Eylül ayında yeni “Orta Vadeli Program” bekleniyor. Berat Albayrak’ın, enflasyonu düşürmenin öncelik olduğu yeni OVP’de Türkiye’ye oldukça destek verici maddelerin olacağını ve bunun için hızlı bir şekilde çalıştıklarını belirtmesi, piyasaları heyecanlandırdığı gibi aynı zamanda ümitlendiriyor. Ağustos ayındaki fiyatlamaların spekülatif olduğunu düşünüyorum. Belki Türkiye’ye yönelik risk algısında bir bozulma görülse bile Dolar, Euro ve Sterlin kurlarında rekor seviyelerin oluşması yatırımcılar dışında vatandaşlarında endişe duymasını tetiklemiş durumda. Ancak, hükümet ve TCMB’nin dışında bankalar, sanayiciler ve üst düzey yöneticilerin de bu dönemde ellerinden geleni yapacaklarını piyasalara yansıtması aslında yavaş yavaş agresifliğin önüne geçmiş durumda. ABD bir dönem Çin ile ticaret savaşına neden olurken, İran’a da yaptırım uygulayacağını belirterek, piyasalarda endişe havasını tetiklemiş oldu. Dolayısıyla, ABD’nin bir süre Türkiye ile arasındaki ilişkinin normal gitmemesini bekleyebiliriz. Bu durumda iç piyasada çok sağlıklı bir fiyat hareketi oluşturmayabilir.

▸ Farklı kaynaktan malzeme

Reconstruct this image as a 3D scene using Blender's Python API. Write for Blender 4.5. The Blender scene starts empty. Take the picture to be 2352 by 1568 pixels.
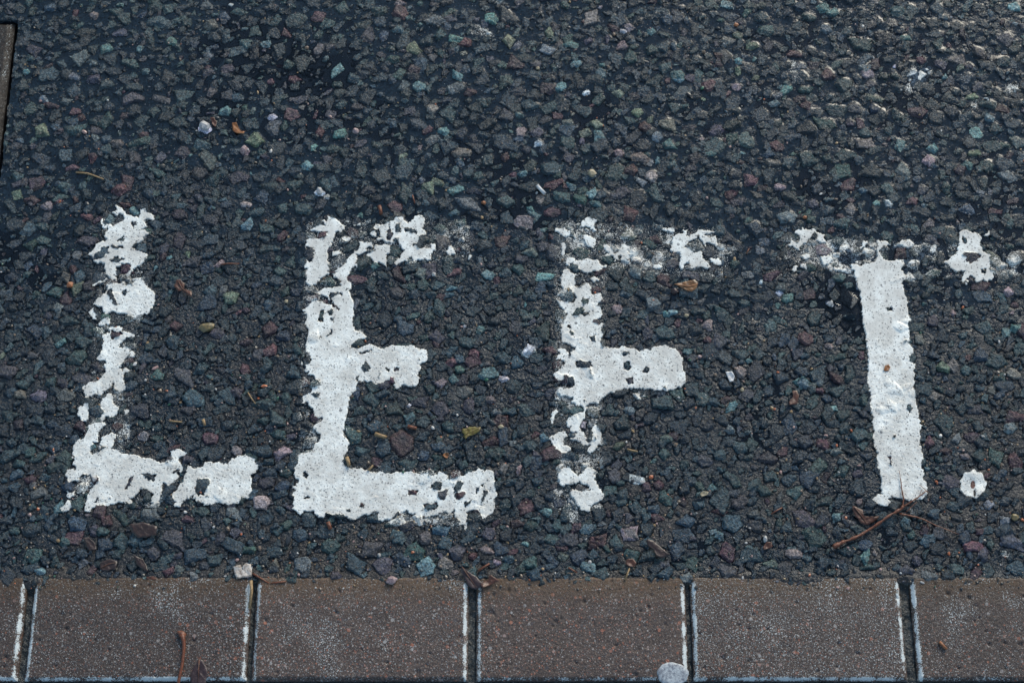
import bpy, bmesh, math, random
import numpy as np
from mathutils import Vector, Matrix

# ------------------------------------------------------------------ camera, sky, sun, exposure
scene = bpy.context.scene
W, F, TH, D = 2352.0, 50.0/36.0*2352.0, math.radians(18.6), 1.438
ST, CT = math.sin(TH), math.cos(TH)
cam_d = bpy.data.cameras.new("camera")
cam_d.lens = 50.0; cam_d.sensor_width = 36.0; cam_d.clip_start = 0.01; cam_d.clip_end = 500.0
cam = bpy.data.objects.new("camera", cam_d)
scene.collection.objects.link(cam)
cam.location = (0.0, -D*ST, D*CT)
cam.rotation_euler = (TH, 0, 0)
scene.camera = cam
cam_d.dof.use_dof = True
cam_d.dof.focus_distance = D - 0.02
cam_d.dof.aperture_fstop = 9.0

SUN_EL, SUN_AZ = math.radians(28), math.radians(28)     # azimuth from +Y (away from camera) towards +X
world = bpy.data.worlds.new("World"); scene.world = world; world.use_nodes = True
wn = world.node_tree.nodes; wl = world.node_tree.links
for n in list(wn): wn.remove(n)
wo = wn.new("ShaderNodeOutputWorld"); bg = wn.new("ShaderNodeBackground"); sky = wn.new("ShaderNodeTexSky")
sky.sky_type = 'NISHITA'; sky.sun_disc = False
sky.sun_elevation = SUN_EL; sky.sun_rotation = SUN_AZ
sky.air_density = 1.0; sky.dust_density = 0.6; sky.ozone_density = 1.6
hs = wn.new("ShaderNodeHueSaturation"); hs.inputs['Saturation'].default_value = 0.92; hs.inputs['Hue'].default_value = 0.488
wl.new(sky.outputs[0], hs.inputs['Color']); wl.new(hs.outputs[0], bg.inputs[0]); bg.inputs[1].default_value = 0.15
wl.new(bg.outputs[0], wo.inputs[0])
sun_d = bpy.data.lights.new("sun", 'SUN'); sun_d.energy = 2.4; sun_d.angle = math.radians(30)
sun_d.color = (1.0, 0.92, 0.76)
sun = bpy.data.objects.new("sun", sun_d); scene.collection.objects.link(sun)
sv = Vector((math.sin(SUN_AZ)*math.cos(SUN_EL), math.cos(SUN_AZ)*math.cos(SUN_EL), math.sin(SUN_EL)))
sun.rotation_euler = sv.to_track_quat('Z', 'Y').to_euler()
sun.location = sv*5
scene.view_settings.view_transform = 'Standard'; scene.view_settings.look = 'None'
scene.view_settings.exposure = 0.52; scene.view_settings.gamma = 1.0

# ------------------------------------------------------------------ helpers
rng = np.random.default_rng(11)
random.seed(5)
MM = 0.001
def px2g(px, py):
    """a point of the photograph (2352 px wide) as ground coordinates at z = 0"""
    xo = (px-1176.0)/F; yo = (py-784.0)/F
    Z = D/(1+yo*math.tan(TH))
    return xo*Z, -D*ST + Z*(ST - yo*CT)
def g2px(x, y):
    dy = y + D*ST
    Z = dy*ST + D*CT*CT
    up = dy*CT - D*CT*ST
    return 1176.0 + x/Z*F, 784.0 - up/Z*F
def scale_at(px, py):
    yo = (py-784.0)/F
    return D/(1+yo*math.tan(TH))/F          # metres per photo pixel
ZM = {  # views the outlines were measured in: x0, y0, photo px per unit
 'A': (0, 700, 1100/2352), 'B': (0, 1400, 1100/2352), 'C': (1050, 700, 1100/2352), 'D': (1050, 1400, 1100/2352),
 'E': (2050, 750, 950/2352), 'F': (2050, 1350, 950/1788), 'G': (2996, 800, 1100/2352), 'H': (2996, 1500, 1100/2352),
 'I': (0, 2100, 1400/2352), 'J': (1400, 2100, 1400/2352), 'K': (2700, 2100, 1396/2352),
 'M': (0, 0, 1400/2352), 'N': (1400, 0, 1350/2352), 'O': (2700, 0, 1396/2352), 'P': (0, 0, 4096/2352)}
FR = 2352.0/4096.0
def zpx(z, x, y):
    x0, y0, s = ZM[z]
    return (x0+x*s)*FR, (y0+y*s)*FR
def zg(z, x, y): return px2g(*zpx(z, x, y))

def tag(o, label=None, cat=None, group=None, kind=None):
    if label: o["label"] = label
    if cat: o["category"] = cat
    if group: o["group"] = group
    if kind: o["kind"] = kind
    return o
def empty(name, loc):
    o = bpy.data.objects.new(name, None); scene.collection.objects.link(o)
    o.location = loc; o.empty_display_size = 0.01
    return o
def mesh_np(name, V, Fq, mat, parent=None, attrs=None, smooth=True, n=4):
    me = bpy.data.meshes.new(name)
    nv, nf = len(V), len(Fq)
    me.vertices.add(nv); me.vertices.foreach_set("co", np.ascontiguousarray(V, dtype=np.float32).ravel())
    me.loops.add(nf*n); me.loops.foreach_set("vertex_index", np.ascontiguousarray(Fq, dtype=np.int32).ravel())
    me.polygons.add(nf)
    me.polygons.foreach_set("loop_start", np.arange(0, nf*n, n, dtype=np.int32))
    me.polygons.foreach_set("loop_total", np.full(nf, n, dtype=np.int32))
    me.polygons.foreach_set("use_smooth", np.full(nf, smooth, dtype=bool))
    me.update(calc_edges=True)
    for k, a in (attrs or {}).items():
        if a.ndim == 2:
            at = me.attributes.new(k, 'FLOAT_COLOR', 'POINT')
            c = np.ones((nv, 4), np.float32); c[:, :3] = a
            at.data.foreach_set("color", c.ravel())
        else:
            at = me.attributes.new(k, 'FLOAT', 'POINT')
            at.data.foreach_set("value", np.ascontiguousarray(a, dtype=np.float32))
    me.materials.append(mat)
    o = bpy.data.objects.new(name, me); scene.collection.objects.link(o)
    if parent: o.parent = parent
    return o
def bm_obj(name, bm, mat, parent=None, smooth=False):
    me = bpy.data.meshes.new(name); bm.to_mesh(me); bm.free()
    for p in me.polygons: p.use_smooth = smooth
    me.materials.append(mat)
    o = bpy.data.objects.new(name, me); scene.collection.objects.link(o)
    if parent: o.parent = parent
    return o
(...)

PEKİ, YATIRIMCILAR NE YAPMALI?

Ekonomik dengede yaşanan bozulmalar ve son olarak siyasi cephede takip ettiğimiz hem iç hem dış kaynaklı hususlar doğrudan para birimi üzerinde etkili oldu. Bunun kurun birikimli maliyetleri gelecek günlerde yansıması da muhtemel. Fakat yatırımcıların bu ortamda panik rüzgârına kapılmaması ve doğru stratejiler üzerinde kurulu adımlar atması gelecek dönem için daha uygun sonuçlar doğuracak. Düşüşlerin; gelecek günlerde atılan adımlar, söylemler ve siyasi cephedeki gelişmelerin etkisi ile öncelikle hangi noktaya gerilebileceğini izlemek gerekecek. Bu nedenle yatırımcılara öncelikle şu uyarıyı yapmayı uygun buluyorum. Kurda yukarı yönlü hareket, özellikle de ani yükselişler yatırımcıları heyecanla alımlara yöneltmesin. Çünkü yukarı yönlü harekete karşılık alınacak her pozisyonda karşı tarafta piyasanın içinde son dönemde kendini gösteren Hükümet & TCMB & Hazine ve Maliye Bakanlığı olduğunu unutmamak gerek. Sözlü yönlendirmeler bu dönemlerde önemli olacak. Aşağıda ise bir seviye vermek pek uygun olmamakla birlikte 5.56 - 5.58 bölgesi altındaki düşüşlerin geri çekilmelerin hız kazanabilmesi adına önemli olduğunu belirtebilirim.